As a direct result of the basic difference between Bulletin Boards and Chat Rooms, in that the latter offers real time communication, there is also a contrast underlying language use in these two modes of on-line communication.
We have seen that, as you are logged into a Chat Room, you are communicating in real time! What does that mean in terms of language?
Well, you have less time to formulate your sentences. It is a similar situation to that which you face when you speak: you do not really have time to think about what you are saying. Responses and reactions come out pretty instinctively or automatically.
When you log on to a Bulletin Board, in contrast, you may have taken whatever time you wished, off line, in order to prepare the text that you are posting. This contrast (which is basically the very same regarding spoken versus written language) carries certain advantages and certain disadvantages, as follows.
Whereas in the Chat you have no time to elaborate well what you have to say, as it is the case of messages you post on a Bulletin Board, on the other hand you have the advantage of having the recipients of your message right there, at reach.

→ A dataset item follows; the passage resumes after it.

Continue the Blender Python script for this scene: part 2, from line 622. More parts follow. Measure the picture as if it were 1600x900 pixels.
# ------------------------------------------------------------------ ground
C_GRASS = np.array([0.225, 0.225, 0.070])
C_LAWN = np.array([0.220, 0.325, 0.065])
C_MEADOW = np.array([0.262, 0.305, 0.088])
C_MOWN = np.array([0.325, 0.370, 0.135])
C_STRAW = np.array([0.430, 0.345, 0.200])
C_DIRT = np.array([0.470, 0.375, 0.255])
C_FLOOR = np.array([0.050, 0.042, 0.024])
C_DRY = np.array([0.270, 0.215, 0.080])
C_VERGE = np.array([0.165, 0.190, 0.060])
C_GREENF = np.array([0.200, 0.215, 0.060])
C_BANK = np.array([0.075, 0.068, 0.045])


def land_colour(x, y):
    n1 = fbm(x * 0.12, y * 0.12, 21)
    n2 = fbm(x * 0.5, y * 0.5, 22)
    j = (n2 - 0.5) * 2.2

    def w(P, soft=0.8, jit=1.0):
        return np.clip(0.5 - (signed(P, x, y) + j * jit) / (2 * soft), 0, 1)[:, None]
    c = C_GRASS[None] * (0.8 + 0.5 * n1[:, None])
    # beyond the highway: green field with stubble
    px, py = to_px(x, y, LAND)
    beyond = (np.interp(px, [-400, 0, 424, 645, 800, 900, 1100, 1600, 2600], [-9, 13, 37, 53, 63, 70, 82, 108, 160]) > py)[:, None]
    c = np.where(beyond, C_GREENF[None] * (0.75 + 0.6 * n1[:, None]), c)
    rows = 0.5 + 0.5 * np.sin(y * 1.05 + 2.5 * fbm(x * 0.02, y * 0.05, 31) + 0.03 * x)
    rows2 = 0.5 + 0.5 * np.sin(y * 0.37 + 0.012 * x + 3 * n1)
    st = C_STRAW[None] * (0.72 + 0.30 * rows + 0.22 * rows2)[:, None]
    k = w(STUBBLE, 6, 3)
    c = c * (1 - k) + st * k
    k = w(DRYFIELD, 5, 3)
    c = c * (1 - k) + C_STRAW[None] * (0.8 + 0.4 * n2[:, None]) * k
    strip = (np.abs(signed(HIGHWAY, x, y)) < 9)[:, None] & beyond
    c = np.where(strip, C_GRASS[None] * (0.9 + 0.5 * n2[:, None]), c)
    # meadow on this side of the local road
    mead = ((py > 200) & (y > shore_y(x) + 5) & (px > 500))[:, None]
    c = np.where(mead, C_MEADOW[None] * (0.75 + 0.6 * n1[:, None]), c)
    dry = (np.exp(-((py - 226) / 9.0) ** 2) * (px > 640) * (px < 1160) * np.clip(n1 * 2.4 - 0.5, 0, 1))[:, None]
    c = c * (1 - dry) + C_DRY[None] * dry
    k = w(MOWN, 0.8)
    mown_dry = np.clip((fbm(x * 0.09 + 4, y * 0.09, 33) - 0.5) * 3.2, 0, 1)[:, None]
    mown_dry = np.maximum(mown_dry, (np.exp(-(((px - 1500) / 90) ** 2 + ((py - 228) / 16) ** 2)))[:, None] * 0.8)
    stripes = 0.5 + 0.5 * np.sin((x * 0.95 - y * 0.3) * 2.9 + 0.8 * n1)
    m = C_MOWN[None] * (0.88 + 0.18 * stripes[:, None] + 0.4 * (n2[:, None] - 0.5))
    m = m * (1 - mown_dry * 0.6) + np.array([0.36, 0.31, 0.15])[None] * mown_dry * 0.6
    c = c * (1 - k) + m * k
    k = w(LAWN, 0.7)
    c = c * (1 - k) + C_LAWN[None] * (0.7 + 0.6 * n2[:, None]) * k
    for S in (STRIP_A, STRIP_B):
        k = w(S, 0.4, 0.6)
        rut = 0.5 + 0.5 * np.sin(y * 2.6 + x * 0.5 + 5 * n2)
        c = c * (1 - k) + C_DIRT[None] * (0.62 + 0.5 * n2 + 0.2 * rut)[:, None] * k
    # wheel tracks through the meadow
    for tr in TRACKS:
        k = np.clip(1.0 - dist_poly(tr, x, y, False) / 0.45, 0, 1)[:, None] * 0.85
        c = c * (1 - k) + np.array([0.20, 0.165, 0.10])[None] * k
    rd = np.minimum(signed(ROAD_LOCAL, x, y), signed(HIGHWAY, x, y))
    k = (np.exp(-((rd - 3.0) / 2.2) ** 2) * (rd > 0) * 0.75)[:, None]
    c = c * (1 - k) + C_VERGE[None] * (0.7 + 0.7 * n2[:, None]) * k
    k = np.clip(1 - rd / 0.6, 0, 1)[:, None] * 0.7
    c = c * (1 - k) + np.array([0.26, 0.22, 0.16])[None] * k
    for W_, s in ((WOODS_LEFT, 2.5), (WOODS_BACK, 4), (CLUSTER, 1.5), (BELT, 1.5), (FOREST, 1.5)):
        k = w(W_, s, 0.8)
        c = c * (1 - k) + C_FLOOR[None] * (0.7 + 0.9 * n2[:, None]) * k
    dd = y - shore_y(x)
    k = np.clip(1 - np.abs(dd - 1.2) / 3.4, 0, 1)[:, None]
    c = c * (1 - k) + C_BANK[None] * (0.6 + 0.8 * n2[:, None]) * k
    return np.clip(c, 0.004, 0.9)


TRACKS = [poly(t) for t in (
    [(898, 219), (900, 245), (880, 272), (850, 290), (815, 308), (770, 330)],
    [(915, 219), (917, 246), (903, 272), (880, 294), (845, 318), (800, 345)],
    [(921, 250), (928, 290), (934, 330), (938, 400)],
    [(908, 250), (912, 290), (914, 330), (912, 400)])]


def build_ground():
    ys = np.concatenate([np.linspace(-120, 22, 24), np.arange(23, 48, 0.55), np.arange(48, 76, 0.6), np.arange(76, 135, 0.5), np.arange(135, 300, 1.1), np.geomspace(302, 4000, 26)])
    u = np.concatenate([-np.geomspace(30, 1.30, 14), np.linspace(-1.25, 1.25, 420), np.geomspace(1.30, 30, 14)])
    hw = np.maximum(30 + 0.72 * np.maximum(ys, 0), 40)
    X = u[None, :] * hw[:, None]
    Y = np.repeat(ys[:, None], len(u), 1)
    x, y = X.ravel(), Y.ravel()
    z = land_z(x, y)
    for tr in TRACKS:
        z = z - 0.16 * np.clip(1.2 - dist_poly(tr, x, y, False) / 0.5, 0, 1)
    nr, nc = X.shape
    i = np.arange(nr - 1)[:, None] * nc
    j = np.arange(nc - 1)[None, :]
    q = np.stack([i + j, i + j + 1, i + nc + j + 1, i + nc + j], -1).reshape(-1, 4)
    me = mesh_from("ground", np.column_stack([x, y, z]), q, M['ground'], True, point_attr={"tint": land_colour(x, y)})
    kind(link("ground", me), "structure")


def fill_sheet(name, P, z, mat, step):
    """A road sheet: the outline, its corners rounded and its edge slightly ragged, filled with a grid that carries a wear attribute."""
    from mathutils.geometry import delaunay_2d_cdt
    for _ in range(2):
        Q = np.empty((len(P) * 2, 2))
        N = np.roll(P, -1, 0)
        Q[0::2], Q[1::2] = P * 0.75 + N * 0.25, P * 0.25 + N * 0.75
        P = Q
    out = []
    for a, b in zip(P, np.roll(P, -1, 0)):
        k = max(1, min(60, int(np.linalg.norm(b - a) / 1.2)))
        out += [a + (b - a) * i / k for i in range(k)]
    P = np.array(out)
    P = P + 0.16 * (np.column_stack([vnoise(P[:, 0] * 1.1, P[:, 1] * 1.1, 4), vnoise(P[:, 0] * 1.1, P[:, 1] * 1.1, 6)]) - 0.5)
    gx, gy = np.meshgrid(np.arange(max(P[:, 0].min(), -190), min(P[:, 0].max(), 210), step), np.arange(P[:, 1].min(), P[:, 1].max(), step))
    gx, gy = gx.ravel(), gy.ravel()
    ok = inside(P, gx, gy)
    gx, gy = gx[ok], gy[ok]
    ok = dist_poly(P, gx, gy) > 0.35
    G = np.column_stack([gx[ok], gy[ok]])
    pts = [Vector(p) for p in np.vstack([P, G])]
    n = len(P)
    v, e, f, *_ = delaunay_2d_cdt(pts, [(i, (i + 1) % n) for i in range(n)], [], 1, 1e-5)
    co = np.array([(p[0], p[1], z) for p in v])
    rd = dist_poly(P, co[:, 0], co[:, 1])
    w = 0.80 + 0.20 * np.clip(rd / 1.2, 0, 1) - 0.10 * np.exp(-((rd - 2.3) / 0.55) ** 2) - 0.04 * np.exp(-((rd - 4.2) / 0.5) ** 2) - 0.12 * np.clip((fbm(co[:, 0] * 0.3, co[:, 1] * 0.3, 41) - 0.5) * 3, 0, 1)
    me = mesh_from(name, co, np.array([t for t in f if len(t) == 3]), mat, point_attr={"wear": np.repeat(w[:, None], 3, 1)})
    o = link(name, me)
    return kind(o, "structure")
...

What does that mean? They are able to check back with you right away, in case something you wrote does not appear clear to them!
This possibility of "give-and-take," of immediate feedback, which the Chats allow constitutes a tremendous advantage over the situation in which you produce a string of text that must stand all by itself, and communicate all in its own, as is the case of text you post on a Bulletin Board, as well as text that you put up on your Home Page!!! You are not there to clarify anything, to aid that text in communicating effectively what you had originally intended to.
So, if in the Chats you have the drawback of possibly producing (and finding) less elegant texts, you have the advantage of being able to invest on your original communicative intent, an advantage that you do not enjoy whether on a Bulletin Board, or on your own Home Page.
Likewise, you have the advantage of checking back on whatever you may not have fully understood, for as long as the author of that string of text remains logged into the same Chat Room as you are.
Conversely, when you visit someone's Home Page, or read the postings on a Bulletin Board, all you are left with is that one string of text. Pls. keep this in mind, for it is quite a relevant aspect in communication!
And pls. remember further: what appears clear to you, the author of a text, the one person who has experienced that particular communicative motivation, this is by no means necessarily also clear to someone else, who depends exclusively on that one string of text that you have produced, in order to retrieve the entire content of that one message that you have intended to put across! This is true not only of communication on the Net, but of any written communication, in general.
In sum, what you must not forget is that in the Chat, as in oral communication (spoken language), we all have the possibility of checking back, as well as of rephrasing what we have intended to say. This possibility, however, is absent from any form of communication that does not take place live, or in real time--such is the case of written communication, amid which is what you may post on a Bulletin Board.